The one-storey house is as ordinary as the village, with beige pebble-dash walls, a red roof, and rusty brown gates leading to a yard which opens on to a small meadow at the back. At the front, some pink roses.Despite the intense interest yesterday, the family had stayed put with shutters half closed. Branislav Mladic, a bearded and sinewy man wearing a grey flat cap, returned from the fields just after noon in his tractor with a trailer packed with bales of clover.
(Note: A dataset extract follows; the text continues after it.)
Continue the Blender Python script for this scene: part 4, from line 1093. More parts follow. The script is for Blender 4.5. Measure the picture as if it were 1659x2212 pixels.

It was clear why Mladic had decided to call the village home. Lazarevo, with a population around 3,000, is a pleasant settlement, neat and orderly, with attractive tree-lined streets and an air of civic respectability. The community noticeboard reveals it to be an essentially agricultural place. While there is a Fiat Punto for sale, and a computer, and a poster for a concert in a neighbouring village, most of the hand-written advertisements are for livestock and produce: corn, meat, lambs, goats, and no fewer than seven separate notices offering piglets for purchase.
The only sign of political activism is a yellowing poster stapled to a tree for a rally of the right-wing Serbian Progressive Party (SNS) in neighbouring Zrenjanin. A wall bears the slogan "Justice for Uros", in support of a Red Star Belgrade fan who attempted to stuff a lit flare into a policeman's mouth. It is incongruous in an otherwise well-kept and orderly place. But scratch the surface and it's clear that Mladic was among friends. A local Orthodox priest, who asked not to be named, said that he had visited Branislav Mladic's house on 15 April, and had seen no sign of Europe's most-wanted man.
The priest led a special mass on Thursday night to pray for "the health of all Christians, and amongst them Ratko Mladic". The ceremony was unusually well attended. Tears were shed and candles lit for Mladic's well-being.
Resting under the shade of a sycamore, outside the Mala Gospodina Church, the priest and his friend, Momcil Zivkovic, described the mass as a "peaceful protest".
Zivkovic, a thick-set unemployed man aged 61, articulated the view held by many Serbs of all ages, including, it seems, much of Lazarevo – that Mladic is a great man, wronged by the Serbian government and the international community. "He's not the first Serb to go to The Hague," Zivkovic said. "We're used to it. They're fabricated allegations."
He added that Branislav Mladic was a "decent, ordinary man" and the family "decent, respected, real Serbs".
The view was confirmed by a driver of a van who pulled over as if preparing to shout abuse. "Write that he was a hero! A hero!" he shouted.